AMD falls as BofA downgrades amid AI, PC concerns
AMD (NASDAQ:AMD) was in focus on Monday as Bank of America downgraded the semiconductor company, citing lower estimates for artificial intelligence and PC-related revenue in 2025.
Shares fell 1.5% in premarket trading.
A higher competitive environment, specifically from Nvidia (NVDA), as well as the “growing” cloud preference for custom chips from Broadcom (AVGO) and Marvell Technology (MRVL) is likely to limit AMD’s market share gain potential, Bank of America analyst Vivek Arya said in a note to clients.

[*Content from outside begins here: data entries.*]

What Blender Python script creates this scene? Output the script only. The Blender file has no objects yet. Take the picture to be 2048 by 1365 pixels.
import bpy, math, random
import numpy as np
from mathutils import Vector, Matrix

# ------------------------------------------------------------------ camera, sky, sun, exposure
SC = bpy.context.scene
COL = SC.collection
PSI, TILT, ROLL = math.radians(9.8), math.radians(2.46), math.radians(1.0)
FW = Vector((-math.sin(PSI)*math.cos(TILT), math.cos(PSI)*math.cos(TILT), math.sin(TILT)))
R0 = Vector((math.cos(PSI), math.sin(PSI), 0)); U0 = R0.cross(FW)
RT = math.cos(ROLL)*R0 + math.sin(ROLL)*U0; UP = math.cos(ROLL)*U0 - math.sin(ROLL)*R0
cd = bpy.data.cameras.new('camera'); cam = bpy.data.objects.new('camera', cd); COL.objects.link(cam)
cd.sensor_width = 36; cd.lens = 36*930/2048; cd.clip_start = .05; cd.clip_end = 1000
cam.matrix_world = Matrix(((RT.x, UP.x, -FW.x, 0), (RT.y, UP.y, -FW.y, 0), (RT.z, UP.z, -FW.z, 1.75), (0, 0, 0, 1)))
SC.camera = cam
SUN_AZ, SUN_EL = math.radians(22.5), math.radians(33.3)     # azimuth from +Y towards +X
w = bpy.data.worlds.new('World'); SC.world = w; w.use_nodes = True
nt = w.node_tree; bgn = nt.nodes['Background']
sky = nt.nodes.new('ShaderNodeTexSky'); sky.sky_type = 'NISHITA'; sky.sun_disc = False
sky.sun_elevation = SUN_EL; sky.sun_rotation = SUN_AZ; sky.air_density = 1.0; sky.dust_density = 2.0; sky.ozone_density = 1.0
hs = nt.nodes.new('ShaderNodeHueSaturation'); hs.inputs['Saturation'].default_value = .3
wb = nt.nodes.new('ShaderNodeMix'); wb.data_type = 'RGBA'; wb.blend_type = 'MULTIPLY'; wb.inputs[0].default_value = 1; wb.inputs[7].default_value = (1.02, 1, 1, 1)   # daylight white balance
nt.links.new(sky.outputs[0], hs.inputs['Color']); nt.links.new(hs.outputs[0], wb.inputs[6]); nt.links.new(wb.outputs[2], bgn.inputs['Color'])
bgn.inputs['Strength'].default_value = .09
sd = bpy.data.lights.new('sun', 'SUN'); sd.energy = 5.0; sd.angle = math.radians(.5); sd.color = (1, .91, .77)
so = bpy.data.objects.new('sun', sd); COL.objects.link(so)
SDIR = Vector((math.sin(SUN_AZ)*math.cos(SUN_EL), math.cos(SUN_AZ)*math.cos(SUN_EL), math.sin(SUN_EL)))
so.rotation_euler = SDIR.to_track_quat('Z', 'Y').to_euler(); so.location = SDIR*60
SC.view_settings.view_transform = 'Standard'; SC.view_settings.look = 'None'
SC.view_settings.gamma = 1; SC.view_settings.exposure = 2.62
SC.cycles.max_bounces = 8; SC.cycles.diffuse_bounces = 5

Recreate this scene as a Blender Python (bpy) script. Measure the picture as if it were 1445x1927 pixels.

Arya lowered his rating on AMD to Neutral from Buy and cut his 2025 and 2026 earnings estimates by 6% and 8%, respectively. He also lowered his price target to $155 from $180.
“While our forecast implies solid 54% YoY growth, the limited opportunity to exceed higher street estimates could continue to be an overhang on AMD stock,” Arya wrote. “AMD’s pipeline remains 1yr+ behind NVDA’s (which is accelerating) and lacks a competitive networking (switching, optics) portfolio.”
Arya also pointed to the recent comments from an Amazon (AMZN) executive that said the cloud service provider has “not yet” seen heavy demand for AMD’s chips as a negative.
PC weakness
In addition, the PC market could correct in the first-half of 2025, which could bode negatively for the Dr. Lisa Su-led company.
“Even though the PC/server market are growing modestly, AMD still has a chance to expand its share from ~23% currently, given restructuring issues at leader INTC (69% share),” Arya added. “AMD’s challenge (and opportunity) in CY25 will be to take share in enterprise PC where INTC is dominant, while fending off threat from ARM-based (QCOM) rivals.”